Material supplied ->
****************************************
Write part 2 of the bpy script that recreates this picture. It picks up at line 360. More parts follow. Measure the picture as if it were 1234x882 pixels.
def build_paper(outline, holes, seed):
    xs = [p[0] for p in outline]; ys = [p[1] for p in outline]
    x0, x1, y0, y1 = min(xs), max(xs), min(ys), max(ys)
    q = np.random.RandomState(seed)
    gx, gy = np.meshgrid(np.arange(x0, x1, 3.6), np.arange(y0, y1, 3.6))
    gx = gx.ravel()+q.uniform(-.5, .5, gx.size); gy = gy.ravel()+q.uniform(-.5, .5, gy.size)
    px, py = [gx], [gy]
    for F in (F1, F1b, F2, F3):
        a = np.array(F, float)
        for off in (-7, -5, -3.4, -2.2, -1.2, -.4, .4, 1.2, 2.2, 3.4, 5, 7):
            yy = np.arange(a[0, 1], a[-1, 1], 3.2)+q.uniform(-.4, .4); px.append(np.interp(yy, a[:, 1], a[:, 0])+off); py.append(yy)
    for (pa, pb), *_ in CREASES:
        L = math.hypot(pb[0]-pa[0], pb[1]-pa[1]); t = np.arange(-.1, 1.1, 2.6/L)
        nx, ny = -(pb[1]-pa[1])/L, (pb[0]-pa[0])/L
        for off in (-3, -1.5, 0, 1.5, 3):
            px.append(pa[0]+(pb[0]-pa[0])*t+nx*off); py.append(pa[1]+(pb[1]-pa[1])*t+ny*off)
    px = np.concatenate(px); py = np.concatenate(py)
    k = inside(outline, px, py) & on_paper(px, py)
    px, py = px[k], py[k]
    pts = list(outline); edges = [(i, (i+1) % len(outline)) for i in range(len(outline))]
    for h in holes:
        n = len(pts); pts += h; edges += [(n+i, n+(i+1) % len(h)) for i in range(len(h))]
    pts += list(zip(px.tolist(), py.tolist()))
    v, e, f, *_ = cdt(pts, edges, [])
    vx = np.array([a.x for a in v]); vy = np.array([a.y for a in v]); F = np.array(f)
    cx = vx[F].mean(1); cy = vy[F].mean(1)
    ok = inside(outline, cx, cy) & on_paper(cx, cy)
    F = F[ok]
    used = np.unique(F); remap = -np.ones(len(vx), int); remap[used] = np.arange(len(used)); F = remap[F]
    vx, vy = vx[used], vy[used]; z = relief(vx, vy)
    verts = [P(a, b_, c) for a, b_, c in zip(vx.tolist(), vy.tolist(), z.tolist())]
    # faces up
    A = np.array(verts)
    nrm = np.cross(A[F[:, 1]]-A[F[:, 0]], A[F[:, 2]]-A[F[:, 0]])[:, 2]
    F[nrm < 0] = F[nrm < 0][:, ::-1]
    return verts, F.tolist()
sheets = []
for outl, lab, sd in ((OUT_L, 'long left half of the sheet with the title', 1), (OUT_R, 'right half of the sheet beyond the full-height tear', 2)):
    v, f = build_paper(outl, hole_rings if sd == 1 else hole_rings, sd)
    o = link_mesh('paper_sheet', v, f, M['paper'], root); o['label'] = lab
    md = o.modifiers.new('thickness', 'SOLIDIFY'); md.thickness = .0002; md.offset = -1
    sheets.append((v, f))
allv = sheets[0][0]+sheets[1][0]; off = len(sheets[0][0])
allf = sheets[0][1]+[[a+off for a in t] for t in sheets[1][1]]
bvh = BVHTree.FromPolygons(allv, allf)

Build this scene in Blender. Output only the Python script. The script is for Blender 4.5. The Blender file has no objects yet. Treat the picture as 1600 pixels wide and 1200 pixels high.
****************************************
Work instructions ->
List the lines of the records where "picture" occurs.

Answer for the task ->
Write part 2 of the bpy script that recreates this picture. It picks up at line 360. More parts follow. Measure the picture as if it were 1234x882 pixels.
Build this scene in Blender. Output only the Python script. The script is for Blender 4.5. The Blender file has no objects yet. Treat the picture as 1600 pixels wide and 1200 pixels high.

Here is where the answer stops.